His account of Venice reads like a parody of Stones of Venice, except that it was published in 1828:
By arriving in the dark I lost the distant view of Venice, but I am informed by my companions here that it presents merely the line of buildings, without any prominent object, and consequently is not fine.
The morning after my arrival I repaired to the place of St. Mark, which I entered by a sudden turn under some arcades, and on the first burst it appeared to me the most magnificent thing.
However the ugliness soon became obvious. Woods objects to the ‘lumpy forms’, of St Marks, and its ‘enormous ugly ill shaped domes’, and the ‘Ducal palace is even more ugly than anything I have previously mentioned’. Of St. Marks he writes:
The exterior of this church surprises by its extreme ugliness more than by anything else. It is of two perfectly distinct styles. The lower belongs to that degraded Roman which we call Norman adorned with numerous little columns and abounding in ornament, but the ornaments are merely such; neither forming nor interrupting the lines of the architecture, but entirely subordinate to them. On the contrary the finishings of the upper parts are of the Italian Gothic of the fifteenth century, much resembling in form our own monumental architecture in the early part of the period but without its lightness; and the enrichments are excessively heavy and overcharged, so that the architecture seems to be made for them rather than they for the building. A number of figures start up among the terminating pinnacles.

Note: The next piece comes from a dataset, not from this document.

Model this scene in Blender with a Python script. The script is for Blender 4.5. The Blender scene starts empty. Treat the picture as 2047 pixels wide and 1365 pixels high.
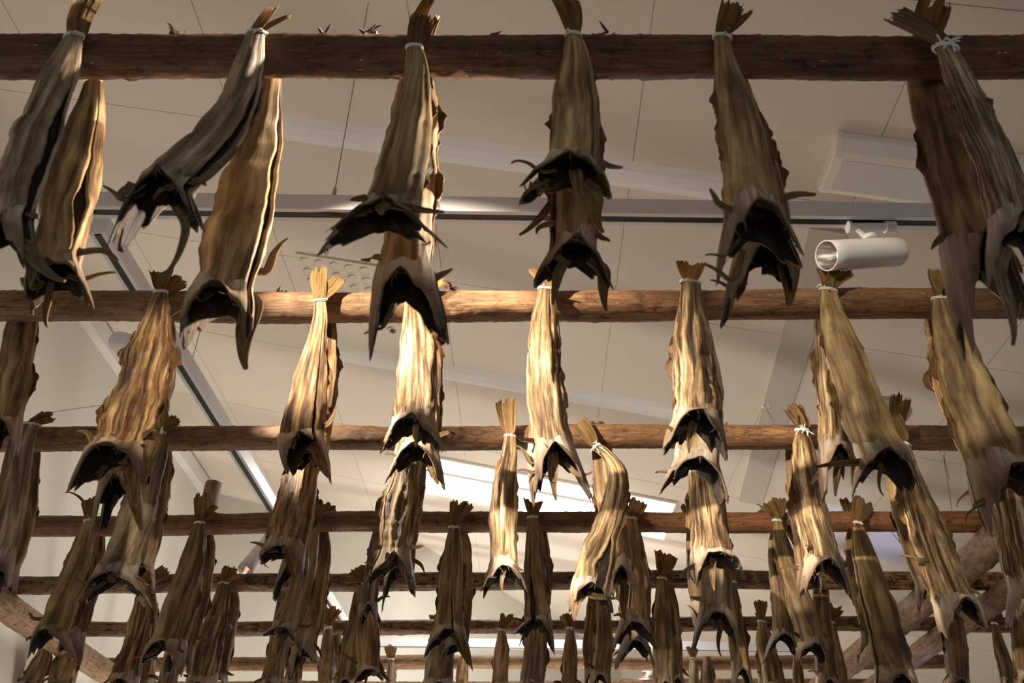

Still then the magnificence is produced by the exhibition of riches and power, and not the just proportion in the different parts; and this sentiment is increased upon a nearer approach, where we contemplate the multitude of columns of porphyry, verd antique, and other precious materials, the profusely ornamented capitals, and the rich mosaics on a gold ground which decorate even the external arches...
The capitals are nearly all different, all in bad taste, and disproportioned to the columns...I was disappointed to find no good ones among this number...
A most curious work might be formed by an analysis of the various fragments of which the church is composed but it would take months to mark all its intricacies...
To recapitulate then the leading parts of my observation on this famous place, its effect is produced by the impression of power and riches everywhere displayed, and by a certain justness of proportion (the result of accident, not of design) in the great masses. Take away the appearance of riches and power and nothing remains; take away the justness of proportion and you would have nothing that pleases. The union of the two is necessary to produce the impression which everybody feels and nobody can tell why. (Woods (1828) I pp.255ff)
Woods’ views on Palladio and Vicenza were, for much the same reasons, quite different from those of Ruskin, and these are the views reflected in Murray (1847b).